Do you have the courage to imagine a world without superpowers? Venezuela’s populist President Hugo Chávez does. So does Iran’s hard-line President Mahmoud Ahmadinejad. Before the 118-nation Non-Aligned Movement Summit and later the United Nations General Assembly last week, both men railed against what they called American imperialism, oppression and hegemony, and promised that the future would be different. “The American empire is in sharp decline,” boasted Chávez. “In this century it will cease to exist.” Their bitterly anti-American invective is hardly new, but a chorus of voices is suddenly rising to join them. Across the underdeveloped world, more and more nations, comprising hundreds of millions of people, agree: The United States is responsible for their poverty, their stagnation, their shattered dreams.

Addressing the General Assembly last week, President Bush could only muster polite diplomatic applause as he tried to convince skeptical world leaders of the merits of his Middle East freedom plan. In contrast, Chávez brought down the house by ostentatiously crossing himself and calling Bush a “world dictator” and a “devil” who left the podium reeking of sulfur. Ahmadinejad did him one better by accusing the United Nations of being little more than a front for a sinister United States seeking “hegemony” over the rest of the world: “Certain powers … consider their decisions superseding that of over 180 countries. They consider themselves the masters and rulers of the entire world and other nations as only second class in the world order,” he lamented. “If the governments of the United States or the United Kingdom, who are permanent members of the Security Council, commit aggression, occupation and violation of international law, which of the organs of the UN can take them to account?” he demanded to know.

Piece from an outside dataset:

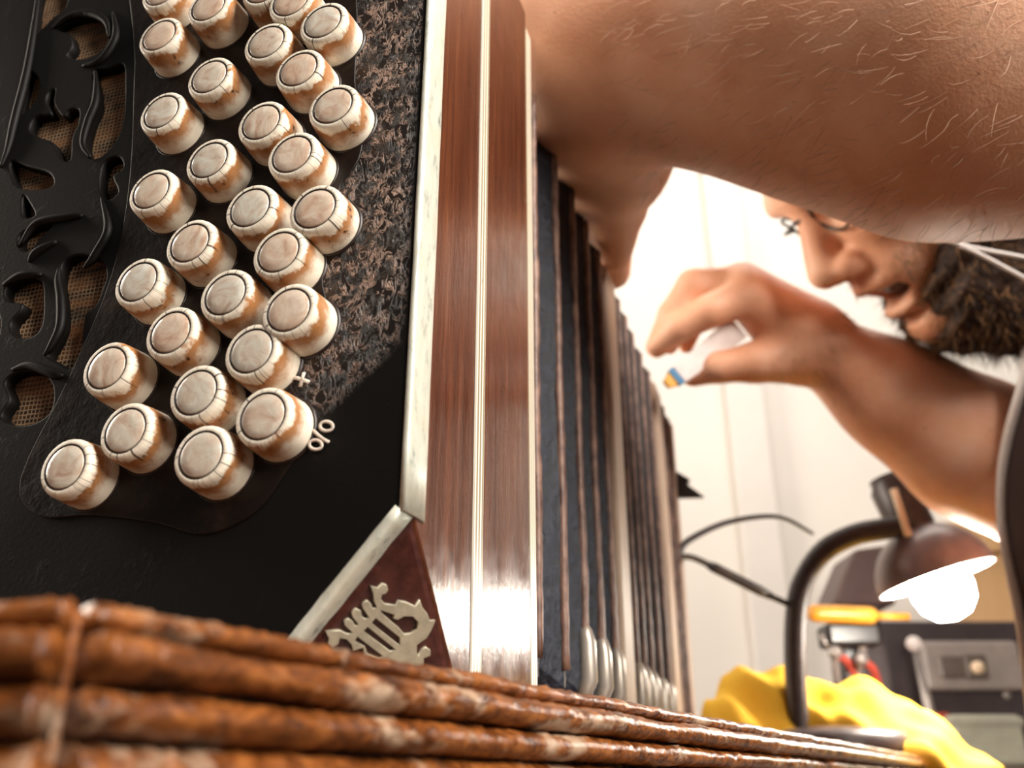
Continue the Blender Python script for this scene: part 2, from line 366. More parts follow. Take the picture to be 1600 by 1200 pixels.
# ---------------------------------------------------------------- signed-distance modelling
class Grid:
    def __init__(s, lo, hi, h):
        s.lo = np.array(lo, float); s.h = h; s.n = np.ceil((np.array(hi) - s.lo) / h).astype(int) + 1
    def new(s): return np.full(s.n, .05, np.float32)
    def sub(s, lo, hi):
        a = np.maximum(np.floor((lo - s.lo) / s.h).astype(int), 0); b = np.minimum(np.ceil((hi - s.lo) / s.h).astype(int) + 1, s.n)
        if np.any(b <= a): return None
        sl = tuple(slice(x, y) for x, y in zip(a, b))
        ax = [((s.lo[i] + s.h * np.arange(a[i], b[i])).astype(np.float32)) for i in range(3)]
        return sl, np.meshgrid(*ax, indexing='ij', sparse=True)
def smin(a, b, k):
    if k <= 0: return np.minimum(a, b)
    h = np.maximum(k - np.abs(a - b), 0) / k
    return np.minimum(a, b) - h * h * k * .25
def cone(g, D, a, b, ra, rb, k, sub=False):
    a = np.array(a, float); b = np.array(b, float); m = max(ra, rb) + .03
    q = g.sub(np.minimum(a, b) - m, np.maximum(a, b) + m)
    if q is None: return
    sl, (X, Y, Z) = q; ab = b - a; L = max(ab @ ab, 1e-9)
    t = np.clip(((X - a[0]) * ab[0] + (Y - a[1]) * ab[1] + (Z - a[2]) * ab[2]) / L, 0, 1)
    d = np.sqrt((X - a[0] - t * ab[0]) ** 2 + (Y - a[1] - t * ab[1]) ** 2 + (Z - a[2] - t * ab[2]) ** 2) - (ra + (rb - ra) * t)
    D[sl] = -smin(-D[sl], d, k) if sub else smin(D[sl], d.astype(np.float32), k)
def ell(g, D, c, R, rad, k, sub=False):
    """ellipsoid, R rows are its axes"""
    c = np.array(c, float); rad = np.array(rad, float); m = rad.max() + .03
    q = g.sub(c - m, c + m)
    if q is None: return
    sl, (X, Y, Z) = q; X = X - c[0]; Y = Y - c[1]; Z = Z - c[2]
    U = [R[i][0] * X + R[i][1] * Y + R[i][2] * Z for i in range(3)]
    k0 = np.sqrt(sum((U[i] / rad[i]) ** 2 for i in range(3))); k1 = np.sqrt(sum((U[i] / rad[i] ** 2) ** 2 for i in range(3))) + 1e-6
    d = (k0 * (k0 - 1) / k1).astype(np.float32)
    D[sl] = -smin(-D[sl], d, k) if sub else smin(D[sl], d, k)
def surface(g, D):
    ins = D < 0; n = np.array(D.shape) - 1; cnt = np.zeros(n, np.uint8)
    for i in (0, 1):
        for j in (0, 1):
            for k in (0, 1): cnt += ins[i:i + n[0], j:j + n[1], k:k + n[2]]
    act = np.argwhere((cnt > 0) & (cnt < 8)); idx = np.full(n, -1, np.int32); idx[tuple(act.T)] = np.arange(len(act)); del cnt
    cs = np.array([(i, j, k) for i in (0, 1) for j in (0, 1) for k in (0, 1)])
    val = np.stack([D[act[:, 0] + c[0], act[:, 1] + c[1], act[:, 2] + c[2]] for c in cs], 1)
    acc = np.zeros((len(act), 3)); num = np.zeros(len(act))
    for p in range(8):
        for q in range(p + 1, 8):
            if np.abs(cs[p] - cs[q]).sum() != 1: continue
            a, b = val[:, p], val[:, q]; s = (a < 0) != (b < 0)
            t = np.where(s, a / np.where(s, a - b, 1), 0)[:, None]
            acc += np.where(s[:, None], cs[p] + t * (cs[q] - cs[p]), 0); num += s
    V = g.lo + g.h * (act + acc / num[:, None]); Fc = []
    for ax in range(3):
        o1, o2 = [(1, 2), (2, 0), (0, 1)][ax]
        A = [slice(None)] * 3; A[ax] = slice(0, -1); B = [slice(None)] * 3; B[ax] = slice(1, None)
        s0, s1 = ins[tuple(A)], ins[tuple(B)]; e = np.argwhere(s0 != s1)
        e = e[(e[:, o1] > 0) & (e[:, o2] > 0) & (e[:, o1] < n[o1]) & (e[:, o2] < n[o2])]
        if not len(e): continue
        fl = s0[tuple(e.T)]
        def cell(d1, d2):
            c = e.copy(); c[:, o1] -= d1; c[:, o2] -= d2; return idx[tuple(c.T)]
        q = np.stack([cell(1, 1), cell(0, 1), cell(0, 0), cell(1, 0)], 1); q[~fl] = q[~fl][:, ::-1]; Fc.append(q)
    return V, np.vstack(Fc)
def np_obj(name, V, Q, mat, parent=None):
    me = bpy.data.meshes.new(name); me.vertices.add(len(V)); me.vertices.foreach_set('co', np.asarray(V, np.float32).ravel())
    me.loops.add(Q.size); me.loops.foreach_set('vertex_index', Q.ravel().astype(np.int32))
    me.polygons.add(len(Q)); k = Q.shape[1]
    me.polygons.foreach_set('loop_start', np.arange(0, Q.size, k, dtype=np.int32)); me.polygons.foreach_set('loop_total', np.full(len(Q), k, np.int32))
    me.polygons.foreach_set('use_smooth', np.ones(len(Q), bool)); me.update(calc_edges=True); me.validate()
    me.materials.append(mat); return link(bpy.data.objects.new(name, me), parent)
def relax(V, Q, it=2):
    a = np.concatenate([Q[:, 0], Q[:, 1], Q[:, 2], Q[:, 3]]); b = np.concatenate([Q[:, 1], Q[:, 2], Q[:, 3], Q[:, 0]])
    for _ in range(it):
        s = np.zeros_like(V); c = np.zeros(len(V))
        for x, y in ((a, b), (b, a)):
            for i in range(3): s[:, i] += np.bincount(x, V[y, i], len(V))
            c += np.bincount(x, minlength=len(V))
        V = V * .5 + .5 * s / c[:, None]
    return V
def strands(name, P, Dr, L, rad, bend, mat, parent, seg=3):
    """many thin tapering hairs in one mesh"""
    V = []; Fc = []
    for p, d, l in zip(P, Dr, L):
        d = Vector(d).normalized(); n = d.orthogonal().normalized(); b = d.cross(n); q = Vector(p)
        g = Vector(rng.normal(0, 1, 3)) * bend; base = len(V)
        for s in range(seg + 1):
            r = rad * (1 - .8 * s / seg)
            for a in (0, 2.094, 4.189): V.append(q + n * math.cos(a) * r + b * math.sin(a) * r)
            q = q + (d + g * (s / seg)).normalized() * (l / seg)
        for s in range(seg):
            for a in range(3):
                a2 = (a + 1) % 3; Fc.append((base + s * 3 + a, base + s * 3 + a2, base + s * 3 + 3 + a2, base + s * 3 + 3 + a))
    return np_obj(name, np.array(V), np.array(Fc), mat, parent)

# ---------------------------------------------------------------- the room
tag(box('floor', (-2.2, -1.8, -.05), (2.6, 1.9, 0), M['floor']), 'dark wooden floor of the workshop', 'floor', kind='structure')
tag(box('wall_back', (-2.2, 1.75, 0), (2.6, 1.85, 2.7), M['wall']), 'bright white plaster wall behind the man', 'wall', kind='structure')
tag(box('wall_right', (2.5, -1.8, 0), (2.6, 1.75, 2.7), M['wall']), 'white side wall of the workshop', 'wall', kind='structure')
p0, p1 = at(1192, 900, 1.6), at(1262, 900, 1.6)
tag(box('trim_1', (p0[0], 1.715, 0), (p1[0], 1.75, 2.2), M['trim'], bev=.006), 'grey-white vertical board on the wall behind the lamp', 'trim', kind='structure')

# ---------------------------------------------------------------- table
tab = empty('table', (0.0, 0.5, 0)); tag(tab, 'old wooden table with a worn beaded edge crossing the foreground', 'table')
TO = np.array([0.0, 0.5, 0])
cor = np.array([-.0515, .1085]); far = np.array([.50, 1.065]); dirE = (far - cor) / np.linalg.norm(far - cor)
outE = np.array([dirE[1], -dirE[0]])           # outwards (towards the right)
far = cor + dirE * 1.25; left = np.array([-1.05, .1085]); outL = np.array([0, -1.0])
bk = np.array([-1.05, far[1]])
ins = [cor + np.array([.0, .004]) - outE * .004, far - outE * .004, bk, left + np.array([0, .004])]
V = [(*(p - TO[:2]), TT) for p in ins] + [(*(p - TO[:2]), TT - .03) for p in ins]
mesh_obj('table_top', V, [(3, 2, 1, 0), (4, 5, 6, 7)] + [(i, (i + 1) % 4, 4 + (i + 1) % 4, 4 + i) for i in range(4)], M['table_top'], tab)
def moulding(name, p, q, out, o, zc, ro, rz, n, seed, wob=.00016):
    """one rounded bead of the table edge, slightly chipped and uneven"""
    r2 = np.random.default_rng(seed); seg = 12; V = []; Fc = []
    ph = r2.uniform(0, 6.28, 6); d = (q - p); L = np.linalg.norm(d); d = d / L
    s = L * (np.linspace(0, 1, n) ** 1.7)
    for i, si in enumerate(s):
        w1 = wob * (math.sin(si * 95 + ph[0]) + .8 * math.sin(si * 213 + ph[1]) + .6 * math.sin(si * 470 + ph[2]))
        chip = 1 - .22 * max(0, math.sin(si * 61 + ph[3]) * math.sin(si * 23 + ph[4]) - .55) * 2
        for k in range(seg):
            a = 2 * math.pi * k / seg; nz = r2.normal(0, .00012)
            oo = o + (ro * math.cos(a) + nz) * chip + w1 * .6; zz = zc + rz * math.sin(a) * chip + w1 * .5 + nz
            xy = p + d * si + out * oo; V.append((*(xy - TO[:2]), TT + zz))
    for i in range(n - 1):
        for k in range(seg):
            k2 = (k + 1) % seg; Fc.append((i * seg + k, (i + 1) * seg + k, (i + 1) * seg + k2, i * seg + k2))
    Fc.append(tuple(range(seg))); Fc.append(tuple(range((n - 1) * seg, n * seg))[::-1])
    return mesh_obj(name, V, Fc, M['table'], tab, True)
beads = [(0.0005, -.0017, .0030, .0019), (.0028, -.0063, .0040, .0030), (.0022, -.0124, .0040, .0028), (.0012, -.0215, .0040, .0060)]
for k, (o, zc, ro, rz) in enumerate(beads):
    moulding('edge_bead', cor + dirE * .0012, far, outE, o, zc, ro, rz, 420, 10 + k)
    moulding('edge_bead', cor + np.array([-.0008, 0]), left, outL, o, zc, ro, rz, 160, 30 + k)
mesh_obj('edge_board', [(*(p - TO[:2]), TT + z_) for z_ in (-.001, -.06) for p in (cor - outE * .001, far - outE * .001, far - outE * .02, cor - outE * .02 + dirE * .02)],
         [(0, 1, 2, 3), (7, 6, 5, 4)] + [(i, 4 + i, 4 + (i + 1) % 4, (i + 1) % 4) for i in range(4)], M['table'], tab)
mesh_obj('edge_board', [(*(p - TO[:2]), TT + z_) for z_ in (-.001, -.06) for p in (cor + np.array([-.002, .001]), left + np.array([0, .001]), left + np.array([0, .02]), cor + np.array([-.002, .02]))],
         [(3, 2, 1, 0), (4, 5, 6, 7)] + [((i + 1) % 4, 4 + (i + 1) % 4, 4 + i, i) for i in range(4)], M['table'], tab)
for p in ((.02, .27), (-.98, .17), (-.98, 1.0), (.42, 1.1)):
    x, y = p[0], p[1] - .5
    lathe('leg', [(.022, 0), (.03, .02), (.024, .06), (.034, .35), (.026, .55), (.036, .62), (.036, .73)], M['table'], tab, 20, Matrix.Translation((x, y, 0)))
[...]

It’s a question that resonates from Bolivia, where President Evo Morales was elected after declaring himself the United States’ “worst nightmare,” to Sudan, where President Omar Hassan al-Bashir recently denounced America as plotting to dismember his nation, to Lebanon, where the militant Islamist Hezbollah draped banners reading “Made in the USA” over the bombed-out rubble of buildings destroyed by Israeli bombs. When Chávez accuses that Bush “looks at your color, and he says, ‘Oh, there’s an extremist,'” people in the Third World agree.

Only a little more than a decade ago, America’s vision of an open society of law and order, with respect and freedom for all, was powerful enough to peacefully overcome the authoritarian Soviet Union and its Eastern European satellites. That America was still symbolized by blue jeans and rock ‘n’ roll in the eyes of the rest of the world. The Bush administration, in its six short years in office, has changed America’s image – and not for the better. As a presidential candidate, then-Governor Bush spoke of the need for a more compassionate foreign policy, saying, “If we’re an arrogant nation, they’ll resent us. If we’re a humble nation, but strong, they’ll welcome us.” But after five years of a deeply flawed War on Terror, Bush is fighting his own political party in Congress for the power to torture detainees and struggling to defend an invasion of Iraq that, according to a classified National Intelligence Estimate, has actually increased the threat of terrorism around the world.

America needs to return to its roots as a bastion of freedom and a friend to all of the world’s nations and people, and Bush needs to recall his prophetic words of six years ago. He has two years left to show the world that Chávez and Ahmadinejad are wrong.